▶ **Dataset section**
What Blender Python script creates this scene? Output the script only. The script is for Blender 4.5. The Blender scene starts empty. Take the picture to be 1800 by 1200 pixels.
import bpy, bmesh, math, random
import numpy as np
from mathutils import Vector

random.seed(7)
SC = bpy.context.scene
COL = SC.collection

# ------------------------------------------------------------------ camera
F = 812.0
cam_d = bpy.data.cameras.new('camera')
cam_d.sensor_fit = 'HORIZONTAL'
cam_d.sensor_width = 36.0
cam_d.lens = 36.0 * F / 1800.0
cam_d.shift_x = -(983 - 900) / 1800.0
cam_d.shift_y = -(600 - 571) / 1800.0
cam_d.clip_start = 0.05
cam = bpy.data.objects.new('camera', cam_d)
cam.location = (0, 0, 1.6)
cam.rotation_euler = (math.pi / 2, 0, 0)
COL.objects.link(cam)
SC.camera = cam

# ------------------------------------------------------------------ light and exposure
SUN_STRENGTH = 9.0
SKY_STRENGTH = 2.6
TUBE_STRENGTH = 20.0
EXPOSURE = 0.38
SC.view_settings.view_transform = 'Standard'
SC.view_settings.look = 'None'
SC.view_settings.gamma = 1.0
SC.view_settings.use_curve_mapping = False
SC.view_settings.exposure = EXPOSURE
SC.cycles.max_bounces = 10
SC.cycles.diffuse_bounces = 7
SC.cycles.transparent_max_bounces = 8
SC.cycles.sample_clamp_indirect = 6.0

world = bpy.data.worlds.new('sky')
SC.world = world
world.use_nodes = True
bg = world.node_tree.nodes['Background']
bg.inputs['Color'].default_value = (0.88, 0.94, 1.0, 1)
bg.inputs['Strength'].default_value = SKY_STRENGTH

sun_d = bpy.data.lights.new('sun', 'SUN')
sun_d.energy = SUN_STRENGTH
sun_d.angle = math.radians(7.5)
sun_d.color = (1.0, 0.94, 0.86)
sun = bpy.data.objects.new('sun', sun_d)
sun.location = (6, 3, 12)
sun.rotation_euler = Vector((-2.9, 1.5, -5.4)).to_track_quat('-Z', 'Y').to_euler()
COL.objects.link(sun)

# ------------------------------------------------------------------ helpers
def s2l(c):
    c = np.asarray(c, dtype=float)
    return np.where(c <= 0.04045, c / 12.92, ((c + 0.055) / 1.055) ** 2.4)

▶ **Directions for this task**
From the opening line of the data above through the line that contains "COL = SC.collection", please print each line as it stands and only those lines.

▶ **Finished exercise**
What Blender Python script creates this scene? Output the script only. The script is for Blender 4.5. The Blender scene starts empty. Take the picture to be 1800 by 1200 pixels.
import bpy, bmesh, math, random
import numpy as np
from mathutils import Vector

random.seed(7)
SC = bpy.context.scene
COL = SC.collection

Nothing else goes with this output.